Does the description disclose side effects, auth requirements, rate limits, or destructive behavior?

With no annotations provided, the description carries full burden for behavioral disclosure. It mentions the return format (dict with specific fields) and pagination via 'size' parameter, which is helpful. However, it doesn't address rate limits, authentication requirements, error conditions beyond a generic 'error message', or whether this is a read-only operation (implied but not stated).

Agents need to know what a tool does to the world before calling it. Descriptions should go beyond structured annotations to explain consequences.

Conciseness4/5

Is the description appropriately sized, front-loaded, and free of redundancy?

The description is efficiently structured in two sentences: one stating the purpose and scope, another detailing the return format.
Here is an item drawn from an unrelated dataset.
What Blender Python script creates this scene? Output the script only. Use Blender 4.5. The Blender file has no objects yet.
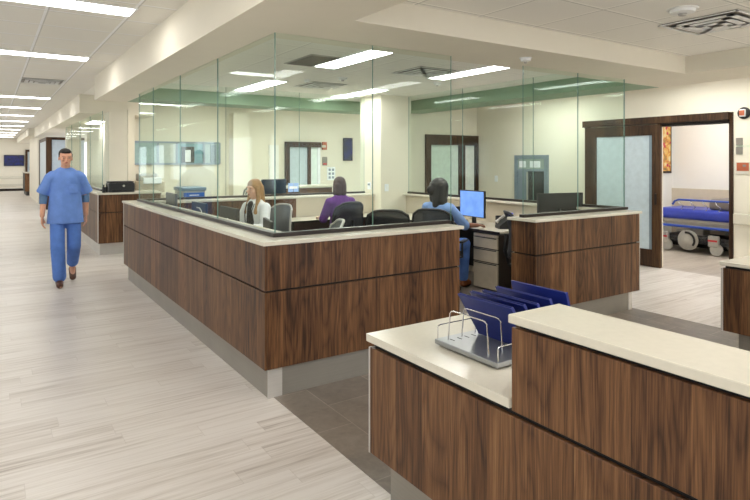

It's front-loaded with the core functionality. Minor improvement could be merging the return details more seamlessly, but it's highly concise with zero wasted words.

Shorter descriptions cost fewer tokens and are easier for agents to parse. Every sentence should earn its place.

Completeness4/5

Given the tool's complexity, does the description cover enough for an agent to succeed on first attempt?

Given 100% schema coverage and an output schema (implied by 'Returns: dict...'), the description provides adequate context. It covers the tool's purpose, return structure, and pagination behavior. For a read operation with good schema support, this is reasonably complete, though adding behavioral constraints would enhance it.

Complex tools with many parameters or behaviors need more documentation. Simple tools need less. This dimension scales expectations accordingly.

Parameters3/5

Does the description clarify parameter syntax, constraints, interactions, or defaults beyond what the schema provides?

Schema description coverage is 100%, providing clear documentation for all three parameters. The description doesn't add any parameter-specific information beyond what's in the schema, but the schema already fully describes term_id format, ontology_id examples, and size default/purpose. Baseline 3 is appropriate when schema does the heavy lifting.

Input schemas describe structure but not intent. Descriptions should explain non-obvious parameter relationships and valid value ranges.

Purpose4/5

Does the description clearly state what the tool does and how it differs from similar tools?

The description clearly states the action ('Get hierarchical children') and resource ('ontology term from OLS'), specifying it includes both subclasses and hierarchical properties. It distinguishes from siblings like 'bc_get_term_details' by focusing on children retrieval rather than term metadata. However, it doesn't explicitly contrast with 'bc_search_ontology_terms' which might also retrieve related terms.

Agents choose between tools based on descriptions. A clear purpose with a specific verb and resource helps agents select the right tool.

Usage Guidelines2/5

Does the description explain when to use this tool, when not to, or what alternatives exist?

No guidance is provided on when to use this tool versus alternatives like 'bc_get_term_details' for basic term information or 'bc_search_ontology_terms' for broader searches. The description mentions what it returns but doesn't specify use cases, prerequisites, or exclusions for this hierarchical children query.

Agents often have multiple tools that could apply. Explicit usage guidance like "use X instead of Y when Z" prevents misuse.